Kent School District Superintendent Israel Vela. COURTESY PHOTO, Kent School District

Voters defeat Kent school bond measure; next steps to be determined

No plans announced yet as just 48% vote for $495 million proposal with 60% approval needed

Voters in the Kent School District firmly defeated Proposition No. 1, a $495 million bond proposal to upgrade schools.

The measure received 52.02% (13,879) no votes and 47.98% (12,801) yes votes, according to results released April 28 by King County Elections during an updated count three days after the April 25 special election. A bond measure needs a 60% majority to pass.

“We will look at all options and provide information in the coming weeks on our next steps in this process,” Superintendent Israel Vela said during his April 26 report at the Kent School Board meeting about the bond measure.

Vela thanked voters for voting. He also recognized the board for approving the measure and the bond planning task force that recommended the many projects on the measure. He thanked the volunteer group that campaigned to pass the bond.

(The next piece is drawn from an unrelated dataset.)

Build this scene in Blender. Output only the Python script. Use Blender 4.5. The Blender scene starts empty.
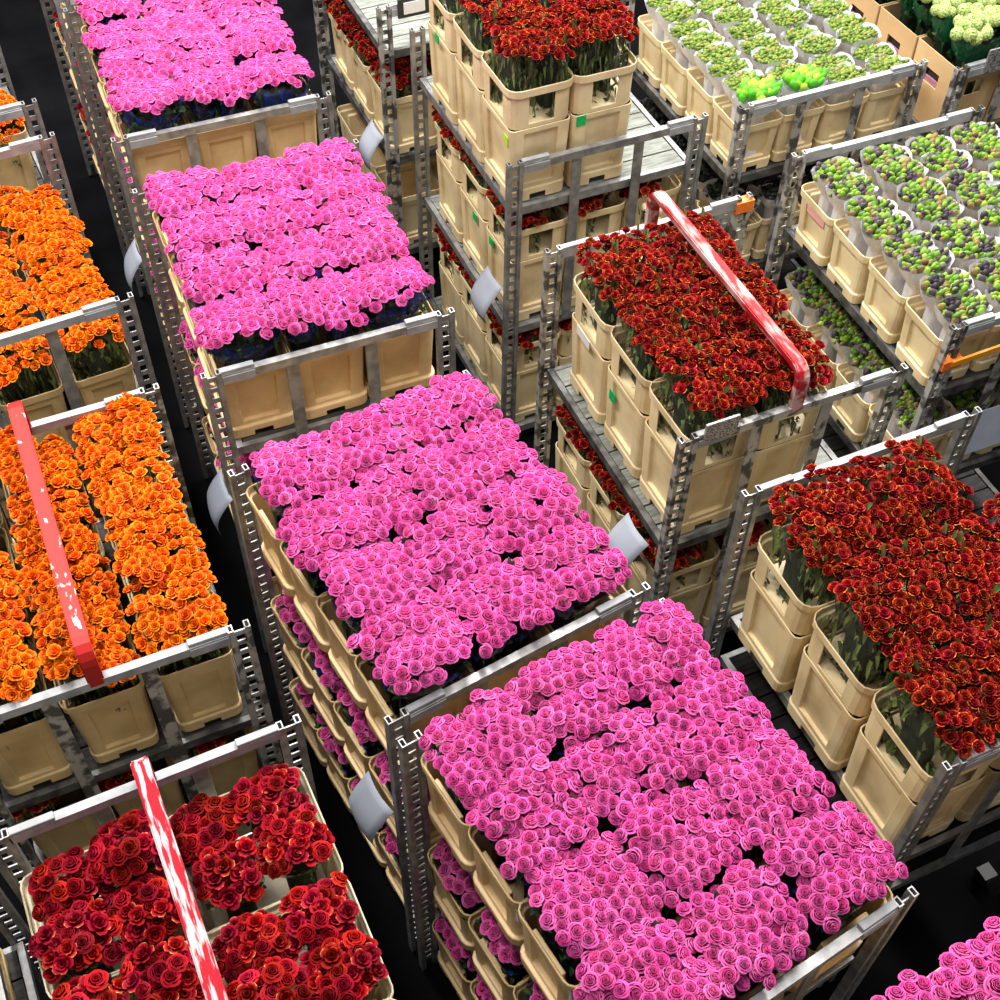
import bpy, bmesh, math, random
from mathutils import Vector, Matrix, Euler
R = random.Random(7)
SC = bpy.context.scene
C = SC.collection
PI = math.pi
HB = 2.05                      # height of the trolley end rails above the floor

# ------------------------------------------------------------------ materials
def nmat(name):
    m = bpy.data.materials.new(name); m.use_nodes = True
    nt = m.node_tree
    for n in list(nt.nodes): nt.nodes.remove(n)
    out = nt.nodes.new('ShaderNodeOutputMaterial')
    return m, nt, out
def N(nt, kind, **kw):
    n = nt.nodes.new(kind)
    for k, v in kw.items():
        if k in n.inputs: n.inputs[k].default_value = v
        else: setattr(n, k, v)
    return n
def ramp(nt, fac, stops):
    r = nt.nodes.new('ShaderNodeValToRGB')
    el = r.color_ramp.elements
    while len(el) < len(stops): el.new(0.5)
    for e, (p, c) in zip(el, stops): e.position = p; e.color = (*c, 1)
    nt.links.new(fac, r.inputs[0]); return r.outputs[0]
def surf(name, c1, c2, rough=.5, metal=0, scale=8, stops=(.35, .65), bump=0, spec=.5, detail=6, stretch=None):
    m, nt, out = nmat(name)
    tc = N(nt, 'ShaderNodeTexCoord')
    src = tc.outputs['Object']
    oi = N(nt, 'ShaderNodeObjectInfo')
    add = N(nt, 'ShaderNodeVectorMath', operation='ADD')
    sc = N(nt, 'ShaderNodeVectorMath', operation='SCALE'); sc.inputs[0].default_value = (13, 7, 5)
    nt.links.new(oi.outputs['Random'], sc.inputs['Scale'])
    nt.links.new(src, add.inputs[0]); nt.links.new(sc.outputs[0], add.inputs[1])
    src = add.outputs[0]
    if stretch:
        mp = N(nt, 'ShaderNodeMapping'); mp.inputs['Scale'].default_value = stretch
        nt.links.new(src, mp.inputs[0]); src = mp.outputs[0]
    nz = N(nt, 'ShaderNodeTexNoise', Scale=scale, Detail=detail)
    nt.links.new(src, nz.inputs['Vector'])
    col = ramp(nt, nz.outputs['Fac'], [(stops[0], c1), (stops[1], c2)])
    p = N(nt, 'ShaderNodeBsdfPrincipled', Roughness=rough, Metallic=metal)
    p.inputs['Specular IOR Level'].default_value = spec
    nt.links.new(col, p.inputs['Base Color'])
    if bump:
        b = N(nt, 'ShaderNodeBump', Strength=bump, Distance=.01)
        nt.links.new(nz.outputs['Fac'], b.inputs['Height']); nt.links.new(b.outputs[0], p.inputs['Normal'])
    nt.links.new(p.outputs[0], out.inputs[0])
    return m
def petal(name, stops, hue=.02, val=.25, trans=.35, rough=.55, sat=.015, cool=.15):
    """petal colour runs from the claw to the lip along the stored petal coordinate"""
    m, nt, out = nmat(name)
    at = N(nt, 'ShaderNodeAttribute', attribute_name='tip')
    col = ramp(nt, at.outputs['Fac'], stops)
    oi = N(nt, 'ShaderNodeObjectInfo')
    hs = N(nt, 'ShaderNodeHueSaturation')
    def rng(inp, lo, hi, mul):
        a = N(nt, 'ShaderNodeMath', operation='MULTIPLY'); a.inputs[1].default_value = mul
        f = N(nt, 'ShaderNodeMath', operation='FRACT')
        nt.links.new(oi.outputs['Random'], a.inputs[0]); nt.links.new(a.outputs[0], f.inputs[0])
        r = N(nt, 'ShaderNodeMapRange'); r.inputs['To Min'].default_value = lo; r.inputs['To Max'].default_value = hi
        nt.links.new(f.outputs[0], r.inputs['Value']); nt.links.new(r.outputs[0], hs.inputs[inp])
    rng('Hue', .5 - hue * cool, .5 + hue, 1); rng('Value', 1 - val, 1 + val * .6, 7.31); rng('Saturation', 1 - sat, 1, 3.77)
    nt.links.new(col, hs.inputs['Color'])
    p = N(nt, 'ShaderNodeBsdfPrincipled', Roughness=rough); p.inputs['Specular IOR Level'].default_value = .06
    t = N(nt, 'ShaderNodeBsdfTranslucent')
    mx = N(nt, 'ShaderNodeMixShader', Fac=trans)
    nt.links.new(hs.outputs[0], p.inputs['Base Color']); nt.links.new(hs.outputs[0], t.inputs[0])
    nt.links.new(p.outputs[0], mx.inputs[1]); nt.links.new(t.outputs[0], mx.inputs[2])
    nt.links.new(mx.outputs[0], out.inputs[0])
    return m
def film(name, col, alpha, rough=.2, print_col=None):
    m, nt, out = nmat(name)
    p = N(nt, 'ShaderNodeBsdfPrincipled', Roughness=rough); p.inputs['Base Color'].default_value = (*col, 1)
    tr = N(nt, 'ShaderNodeBsdfTransparent')
    mx = N(nt, 'ShaderNodeMixShader')
    tc = N(nt, 'ShaderNodeTexCoord'); nz = N(nt, 'ShaderNodeTexNoise', Scale=9, Detail=4)
    nt.links.new(tc.outputs['Object'], nz.inputs['Vector'])
    r = N(nt, 'ShaderNodeMapRange'); r.inputs['From Min'].default_value = .35; r.inputs['From Max'].default_value = .65
    r.inputs['To Min'].default_value = alpha[0]; r.inputs['To Max'].default_value = alpha[1]
    nt.links.new(nz.outputs['Fac'], r.inputs['Value']); nt.links.new(r.outputs[0], mx.inputs[0])
    if print_col:
        n2 = N(nt, 'ShaderNodeTexNoise', Scale=6, Detail=2); nt.links.new(tc.outputs['Object'], n2.inputs['Vector'])
        c = ramp(nt, n2.outputs['Fac'], [(.5, col), (.58, print_col)]); nt.links.new(c, p.inputs['Base Color'])
    nt.links.new(tr.outputs[0], mx.inputs[1]); nt.links.new(p.outputs[0], mx.inputs[2]); nt.links.new(mx.outputs[0], out.inputs[0])
    return m

M = {}
M['cream'] = surf('cream_plastic', (.56, .40, .20), (.88, .72, .43), .42, scale=5, stops=(.22, .58), bump=.05)
M['tan'] = surf('tan_plastic', (.52, .33, .14), (.82, .60, .32), .45, scale=5, stops=(.25, .6), bump=.05)
M['bucket'] = surf('sand_plastic', (.46, .31, .12), (.72, .55, .28), .5, scale=5, stops=(.25, .6), bump=.05)
M['white_crate'] = surf('ivory_plastic', (.55, .44, .26), (.86, .77, .56), .5, scale=7, stops=(.28, .55), bump=.05)
M['carton'] = surf('card', (.55, .36, .17), (.68, .47, .24), .8, scale=3)
M['steel'] = surf('galvanised_steel', (.22, .22, .225), (.42, .42, .42), .45, .6, scale=18, stops=(.35, .65), bump=.05)
M['bright'] = surf('bright_steel', (.24, .25, .26), (.40, .41, .42), .7, .15, scale=12, stops=(.3, .6))
M['worn'] = surf('stained_steel', (.11, .105, .10), (.52, .51, .49), .5, .5, scale=16, stops=(.44, .54), bump=.1)
M['dark_steel'] = surf('dark_steel', (.06, .06, .06), (.24, .24, .235), .4, .6, scale=14, stops=(.35, .65))
M['deck_shaded'] = surf('shaded_board', (.018, .018, .017), (.06, .06, .055), .7, .0, scale=10, stretch=(1, 6, 1), bump=.1)  # board colour darkened to stand in for light falling off low down
M['deck_deep_shade'] = surf('deep_shade_board', (.006, .006, .006), (.016, .016, .015), .8, .0, scale=10, stretch=(1, 6, 1), spec=.1)  # near-black colour paints in the deep shade under the near red trolley
M['deck'] = surf('weathered_board', (.12, .125, .11), (.26, .28, .25), .6, .0, scale=10, stretch=(1, 6, 1), bump=.1)
M['paper'] = surf('paper', (.30, .33, .41), (.38, .41, .49), .7, scale=2)
M['ink'] = surf('ink', (.10, .11, .16), (.16, .17, .22), .7)
M['white_card'] = surf('white_card', (.75, .75, .74), (.85, .85, .84), .6)
M['black'] = surf('black_plastic', (.015, .015, .015), (.03, .03, .03), .4)
M['green_tag'] = surf('green_sticker', (.0, .42, .10), (.0, .5, .13), .5)
M['lime_tag'] = surf('lime_sticker', (.5, .75, .05), (.58, .8, .1), .5)
M['orange_tag'] = surf('orange_tape', (.85, .16, .02), (.9, .24, .03), .5)
M['orange_band'] = surf('orange_band', (.85, .30, .01), (.95, .42, .03), .4)
M['pink_tag'] = surf('pink_sticker', (.80, .35, .30), (.85, .45, .40), .5)
M['mauve'] = surf('mauve_card', (.30, .12, .17), (.42, .2, .26), .6)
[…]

The district planned to use the funds for security improvements, including upgrades to access control, communication systems, alarm systems, security camera replacements, ADA improvements, reader boards and increased space for counseling services at middle schools.

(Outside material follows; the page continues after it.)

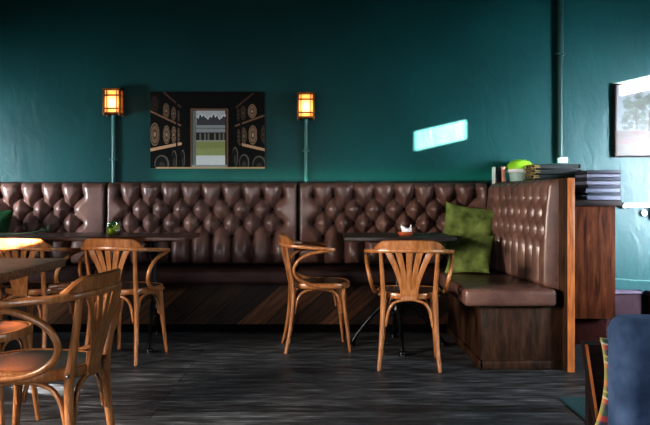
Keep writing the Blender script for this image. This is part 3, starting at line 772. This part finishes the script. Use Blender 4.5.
# ------------------------------------------------------------------ wall lanterns and conduits
def lantern(loc, lab):
    t = thing('wall_lantern', lab, 'wall lamp', loc, 0, 'amber lanterns on the teal wall')
    w, dpt, h = .125, .105, .185
    a = MB(); a.box(-w/2-.006, w/2+.006, -.002, .008, -h/2-.006, h/2+.006, .002); a.build('back_plate', M['brass'], t)
    a = MB()
    for x in (-w/2, w/2):
        for y in (-dpt, -.006): a.box(x-.008, x+.008, y-.008, y+.008, -h/2-.020, h/2+.016, .002)
    for z in (-h/2, -h/2+.036, h/2-.044, h/2):
        for y in (-dpt, ): a.box(-w/2, w/2, y-.006, y+.006, z-.006, z+.006)
        for x in (-w/2, w/2): a.box(x-.005, x+.005, -dpt, 0, z-.004, z+.004)
    for x in (-w/2+.024, w/2-.024): a.box(x-.003, x+.003, -dpt-.005, -dpt+.004, -h/2, h/2)
    a.build('cage', M['brass'], t)
    a = MB(); a.box(-w/2-.010, w/2+.010, -dpt-.012, 0, h/2+.002, h/2+.012, .003); a.build('top_cap', M['brass'], t)
    a = MB(); a.box(-w/2+.004, w/2-.004, -dpt+.001, -dpt+.004, -h/2+.003, h/2-.003); a.build('front_pane', M['pane'], t)
    for s in (-1, 1):
        a = MB(); a.box(s*w/2-.0015, s*w/2+.0015, -dpt+.004, -.004, -h/2+.003, h/2-.003); a.build('side_pane', M['pane_side'], t)
    a = MB(); a.box(-w/2, w/2, -dpt, -.004, -h/2-.008, -h/2, .002); a.build('bottom_cap', M['brass'], t)
    l = bpy.data.lights.new('lantern_glow', 'POINT'); l.energy = 1.1; l.color = (1, .6, .25); l.shadow_soft_size = .05
    lo = bpy.data.objects.new('lantern_glow', l); COL.objects.link(lo); lo.location = (loc[0], loc[1]-.20, loc[2]+.0)
    return t
def wz(py): return 1.06-(py-195)*6.1/750
def wx(px): return (px-325)*6.1/750
lantern((wx(112)+.03, WY-.008, wz(103)), 'amber glass wall lantern left of the barrel picture')
lantern((wx(305.5)+.006, WY-.008, wz(107)), 'amber glass wall lantern right of the barrel picture')
def conduit(x, z0, z1, r, m, lab, clips=()):
    t = thing('wall_conduit', lab, 'pipe', (x, WY-r-.004, z0))
    a = MB(); a.lathe([(r, 0), (r, z1-z0)], seg=18); a.build('pipe', m, t)
    for c in clips:
        b = MB(); b.box(-r-.012, r+.012, -r-.003, r+.004, c-z0-.008, c-z0+.008, .002); b.build('clip', m, t)
conduit(wx(114.3), 1.12, wz(113), .016, M['pipe_pale'], 'painted conduit dropping from the left wall lantern', (1.35,))
conduit(wx(306.0), 1.12, wz(117), .014, M['pipe_pale'], 'painted conduit dropping from the right wall lantern', (1.42,))
conduit(wx(559), wz(158), 3.3, .026, M['pipe'], 'thick dark teal pipe running up the right wall to the ceiling', (2.2,))
pc = [o for o in bpy.data.objects if o.name.startswith('wall_conduit') and o.location.z > 1.2 and o.location.x > 1][0]
a = MB(); a.box(wx(557), wx(566), WY-.05, WY, wz(163), wz(157.5), .004); a.xf(Matrix.Translation(-Vector(pc.location))); a.build('junction_box', M['white'], pc)
tr = thing('cable_trunking', 'white horizontal cable trunking with a socket, right of the counter', 'trunking', (2.4, WY-.02, .975))
a = MB(); a.box(wx(624)-2.4, .9, -.02, .02, -.018, .020, .003); a.build('channel', M['white'], tr)
a = MB(); a.box(wx(620)-2.4, wx(624)-2.4, -.022, .02, -.026, .014, .004); a.build('end_cap', M['bolt'], tr)
a = MB(); a.lathe([(.0, .03), (.022, .028), (.028, .018), (.030, 0)], seg=20); a.xf(Matrix.Translation((wx(643)-2.4, .02, -.062)) @ Matrix.Rotation(PI/2, 4, 'X')); a.build('socket', M['white'], tr)
a = MB(); a.box(wx(650)-2.4, wx(650)-2.37, -.012, .02, -.12, -.018, .002); a.build('drop_cover', M['white'], tr)
a = MB(); a.tube([(2.06, WY-.008, .40), (2.2, WY-.008, .385), (2.4, WY-.008, .375), (2.6, WY-.008, .362), (3.2, WY-.008, .36)], [.006]*5, 8, 4)
tag(a.build('wall_cable', M['pipe_pale']), 'thin painted cable running along the wall above the mauve skirting', 'cable')

# ------------------------------------------------------------------ things on the counter
TZ = 1.0255
# black ring binders
nb = 7; bt = .0375
for i in range(nb):
    z = TZ+i*bt; dx = [0, .006, -.004, .004, -.006, .003, 0][i]
    lab = ['black ring binder at the bottom of the binder stack', 'black ring binder second from the bottom of the stack', 'black ring binder third from the bottom of the stack', 'black ring binder in the middle of the binder stack',
           'black ring binder third from the top of the stack', 'black ring binder just under the topmost of the stack', 'topmost black ring binder of the stack, beside the white wall box'][i]
    t = thing('ring_binder', lab, 'binder', (1.685+dx, 5.60, z), 0, 'black ring binders stacked on the counter')
    a = MB(); a.box(-.165, .180, -.13, .13, 0.0005, .004, .001); a.box(-.165, .180, -.13, .13, bt-.005, bt-.0015, .001); a.box(.176, .180, -.13, .13, .002, bt-.003)
    a.build('cover', M['black'], t)
    a = MB(); a.box(-.150, .172, -.122, .122, .0045, bt-.0055); a.build('pages', M['black'], t)
    for y in (-.125, -.07, 0.0, .07):
        a = MB(); pts = [(-.165+.020*math.cos(q*PI/5)-.0, y, bt/2+(bt/2-.004)*math.sin(q*PI/5)) for q in range(0, 11)]
        a.tube(pts, [.0028]*11, 6, 2); a.build('ring', M['gold'], t)
    for y in (-.132,):
        a = MB(); a.box(-.160, -.115, y, y+.004, .010, .016); a.box(-.158, -.120, y, y+.004, .022, .028); a.build('tab', M['gold'], t)
for i in range(8):
    th = [.030, .024, .027, .024, .027, .026, .024, .028][i]; z = TZ+sum([.030, .024, .027, .024, .027, .026, .024, .028][:i])
    dx = [0, .002, -.004, .003, -.006, .002, 0.0, -.003][i]
    lab = ['slate grey book at the bottom of the right counter stack', 'second book up in the slate grey stack on the counter', 'third book up in the slate grey stack on the counter', 'fourth book up in the slate grey stack on the counter',
           'fourth book from the top of the slate grey stack', 'third book from the top of the slate grey stack', 'book just under the top one of the slate grey stack', 'topmost slate grey book of the right counter stack'][i]
    t = thing('grey_book', lab, 'book', (1.945+dx, 5.38, z), R([0, 1, -1, .6, 1.6, -.6, 0, .8][i]), 'slate grey books stacked on the counter')
    a = MB(); a.box(-.118, .118, -.15, .15, .0005, .005, .001); a.box(-.118, .118, -.15, .15, th-.006, th-.0015, .001); a.box(-.118, .118, -.15, -.146, .002, th-.002, .001); a.box(-.118, -.114, -.15, .15, .002, th-.002, .001); a.build('cover', M['slate' if i % 2 else 'slate2'], t)
    a = MB(); a.box(-.113, .113, -.1455, .145, .0052, th-.0062); a.build('pages', M['paper'], t)
pl = thing('metal_pail', 'pale pail with white rim and lime green domed top on the counter', 'pail', (1.548, 5.96, TZ)); pl.scale = (1.12, 1.12, 1.0)
a = MB(); a.lathe([(.060, 0), (.064, .003), (.088, .215), (.085, .215), (.062, .006), (0, .005)], seg=36); a.build('body', M['pail'], pl)
a = MB(); a.lathe([(.082, .213), (.092, .212), (.100, .222), (.098, .236), (.090, .240), (.082, .234)], seg=36); a.build('rim', M['whitecloth'], pl)
a = MB(); a.lathe([(.094, .232), (.094, .250), (.086, .276), (.068, .300), (.038, .314), (.0, .318)], seg=36); a.build('dome', M['limelid'], pl)
a = MB(); a.box(1.406, 1.434, 5.90, 6.02, TZ, 1.285, .003); a.xf(Matrix.Translation((1.43, 5.95, 1.03)) @ Matrix.Rotation(R(-4), 4, 'Y') @ Matrix.Translation((-1.43, -5.95, -1.03)))
tag(a.build('salmon_book', M['pink']), 'salmon pink book standing upright left of the pale pail', 'book')
t = thing('menu_stand', 'black upright menu stand with a white edge, leftmost on the counter', 'menu stand', (1.362, 5.97, TZ))
a = MB(); a.box(-.018, .025, -.06, .05, 0, .255, .003); a.build('panel', M['black'], t)
a = MB(); a.box(-.023, -.018, -.062, .05, 0, .258, .001); a.build('edge', M['white'], t)

# ------------------------------------------------------------------ rug and blue armchair
a = MB(); a.box(1.22, 2.9, 2.35, 3.90, 0.0, .010, .004); tag(a.build('floor_rug', M['rug']), 'teal wool rug lying on the floor boards at the lower right', 'rug')
ac = thing('blue_armchair', 'blue velvet armchair with wooden arm in the lower right corner', 'armchair', (1.15, 2.2, 0))
ao = Matrix.Translation((-1.15, -2.2, 0))
a = MB(); a.box(.775, 1.50, 1.95, 2.09, .30, .735, .045, 5); a.xf(ao); a.build('backrest', M['blue'], ac)
a = MB(); a.box(.98, 1.29, 2.10, 2.66, .28, .44, .04, 4); a.xf(ao); a.build('seat_cushion', M['blue'], ac)
for s in (0, 1):
    x = lambda v: v if s == 0 else 2.27-v
    a = MB()
    def slab(pts, y0, y1):
        P = [(x(px), y0, z) for px, z in pts]+[(x(px), y1, z) for px, z in pts]; n = len(pts)
        a.add(P, [tuple(range(n)), tuple(range(n, 2*n))]+[(i, (i+1) % n, n+(i+1) % n, n+i) for i in range(n)], False)
    slab([(.797, .605), (.855, .605), (.945, .0), (.887, .0)], 2.28, 2.34); a.xf(ao); a.build('rear_leg', M['darkwood'], ac)
    a = MB(); slab([(.790, .606), (.798, .606), (.888, .0), (.880, .0)], 2.2765, 2.2795); a.xf(ao); a.build('edge_band', M['edge'], ac)
    a = MB(); a.box(min(x(.822), x(.89)), max(x(.822), x(.89)), 2.345, 2.37, 0, .524, .001); a.xf(ao); a.build('side_panel', M['darkwood'], ac)
    a = MB(); slab([(.855, .606), (.860, .606), (.950, .0), (.945, .0)], 2.278, 2.342); a.xf(ao); a.build('arm_edge', M['slate2'], ac)
    a = MB(); a.prism([(x(.812), 2.34), (x(.885), 2.34), (x(.99), 2.60), (x(.915), 2.60)], .525, .552, .004); a.prism([(x(.925), 2.56), (x(.975), 2.56), (x(.985), 2.60), (x(.935), 2.60)], 0, .53, .003); a.xf(ao); a.build('armrest', M['darkwood'], ac)
a = MB(); a.box(.91, 1.36, 2.29, 2.33, .20, .27, .004); a.box(1.01, 1.26, 2.30, 2.78, .22, .27, .004); a.xf(ao); a.build('seat_rail', M['darkwood'], ac)
def tartan(u, v):
    def st(t):
        t = (t*2.6) % 1.0
        if t < .30: return 'r'
        if t < .34: return 'w'
        if t < .62: return 'g'
        if t < .66: return 'y'
        return 'b'
    C = {'r': (.42, .03, .035), 'w': (.6, .6, .55), 'g': (.03, .09, .05), 'y': (.5, .42, .1), 'b': (.03, .04, .07)}
    p, q = C[st(u+.1)], C[st(v)]; return tuple((a_+b_)/2 for a_, b_ in zip(p, q))
M['tartan'] = vcol_mat('tartan_wool', .9, 0, .2, .3)
o = pillow('tartan_cushion', M['tartan'], .44, .28, .10, (1.012, 2.185, .505), (R(8), R(1), R(0)), 60, tartan); tag(o, 'red and green tartan cushion tucked behind the blue armchair back', 'cushion')

# ------------------------------------------------------------------ lights
def area(name, loc, target, sx, sy, energy, col, spread=180):
    l = bpy.data.lights.new(name, 'AREA'); l.shape = 'RECTANGLE'; l.size = sx; l.size_y = sy; l.energy = energy; l.color = col; l.spread = R(spread)
    o = bpy.data.objects.new(name, l); COL.objects.link(o); o.location = loc
    o.rotation_euler = (Vector(target)-Vector(loc)).to_track_quat('-Z', 'Y').to_euler(); return o
area('window_light_right', (4.35, 3.9, 1.25), (2.85, 6.1, 1.05), 1.2, 0.9, 168, (.80, .88, 1.0), 68)
area('window_light_left', (-4.35, 4.7, 1.2), (-2.9, 6.1, 1.1), 0.9, 0.8, 52, (.86, .92, 1.0), 62)
area('window_light_side', (4.3, 2.4, 1.6), (0.6, 4.8, 0.0), 1.8, 1.0, 40, (.80, .93, 1.0), 75)
area('front_fill', (-1.2, -2.0, 0.80), (-0.3, 5.2, 0.70), 3.4, 0.6, 20, (.90, .95, 1.0), 70)  # added low fill behind the camera, for highlights on the leather
area('window_light_warm', (-4.3, 1.5, 1.7), (-1.2, 3.0, 0.6), 1.2, 1.0, 84, (1.0, .88, .76), 60)
area('bench_back_glow', (0.3, 6.05, 1.172), (0.3, 6.095, 1.5), 3.4, 0.03, 3.6, (.25, 1.0, .7), 160)  # added strip lamp making the green glow above the bench
sl = bpy.data.lights.new('floor_patch_spot', 'SPOT'); sl.energy = 6000; sl.spot_size = R(3.4); sl.spot_blend = .2; sl.shadow_soft_size = .02; sl.color = (1, .93, .86)  # added spot that makes the bright patch on the left floor
slo = bpy.data.objects.new('floor_patch_spot', sl); COL.objects.link(slo); slo.location = (-4.3, 5.2, 1.6)
slo.rotation_euler = (Vector((-1.53, 4.1, 0))-Vector(slo.location)).to_track_quat('-Z', 'Y').to_euler()
su = bpy.data.lights.new('sun', 'SUN'); su.energy = 340; su.angle = R(.35); su.color = (1, .62, .56)
so = bpy.data.objects.new('sun', su); COL.objects.link(so); so.rotation_euler = SUN.to_track_quat('-Z', 'Y').to_euler()
w = bpy.data.worlds.new('World'); sc.world = w; w.use_nodes = True
w.node_tree.nodes['Background'].inputs[0].default_value = (.55, .7, .85, 1); w.node_tree.nodes['Background'].inputs[1].default_value = .5

# ------------------------------------------------------------------ camera
cam = bpy.data.cameras.new('camera'); cam.sensor_width = 36; cam.lens = 36*750/650; cam.shift_y = -17.5/650
cam.dof.use_dof = False
c = bpy.data.objects.new('camera', cam); COL.objects.link(c); c.location = (0, 0, 1.06); c.rotation_euler = (PI/2, 0, 0); sc.camera = c
cam.clip_start = 0.05
sc.view_settings.view_transform = 'Standard'; sc.view_settings.look = 'Medium High Contrast'; sc.view_settings.exposure = 0.0
sc.cycles.use_denoising = True
sc.cycles.max_bounces = 8; sc.cycles.caustics_reflective = False; sc.cycles.caustics_refractive = False
sc.cycles.sample_clamp_indirect = 4.0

The district also wanted to use bond proceeds to modernize elementary schools to accommodate pre-K education, and to repair, remodel, and upgrade school and administrative buildings districtwide, including improvements to HVAC, technology, boilers, roofs and interior and exterior paint. In addition, the district planned to upgrade all parking lot lights, improve outdoor facilities at all school sites, including inclusive playgrounds at elementary schools, new field buildings, upgrades to bleachers and synthetic fields at secondary sites.

District staff and the Kent School Board will need to decide when to bring the bond proposal back and how much to ask for. The current proposal included no new schools but rather upgrades throughout the district.

When district staff proposed the bond, they had hoped the approval of bonds in the Highline School District and Renton School District in November 2022 would mean a similar outcome for Kent.

When Kent sought a $252 million bond in 2016, it failed in April 2016 by 218 votes (59%) to get the 60% majority. The school board brought back the same measure in November 2016 and it received 67% approval.

The district expects tax rates to decrease in 2023 as property values increase. If voters approved the bond, the district anticipated the total tax rate for all levies (operating, capital/technology and bonds) will decrease approximately $0.29 per $1,000 of assessed value from $3.81 in 2022 to $3.52 in 2023 and 2024, the first year of collection on the bonds.

A rate of $3.52 would cost the owner of a $465,000 house in Kent about $1,636 per year for the district’s bond, capital/technology and operating levies.

Distrust in district, board?

A woman spoke during the public comment period at the April 26 board meeting that the bond failure could have to do with the public’s lack of trust in district leaders.

“I’m just here because i’m concerned about the direction our district is going in and that this board is going in,” Megan Carter said. “I think the ability of the public to trust the board and trust that you will follow through with what you say is so critical. I think we saw it last night (April 25) sadly when the bond failed that the public doesn’t necessarily trust the board as a whole and doesn’t trust the district.”

Carter said part of that distrust was due to how the board handled the insensitive comment by board president Tim Clark that led to his resignation in March as president. Clark remains on the board. She said the board promised collective action, but no action happened.

“I want to beg you guys to be transparent and honest with the public and follow through when you say you are going to do something and make it clear what you say,” Carter said.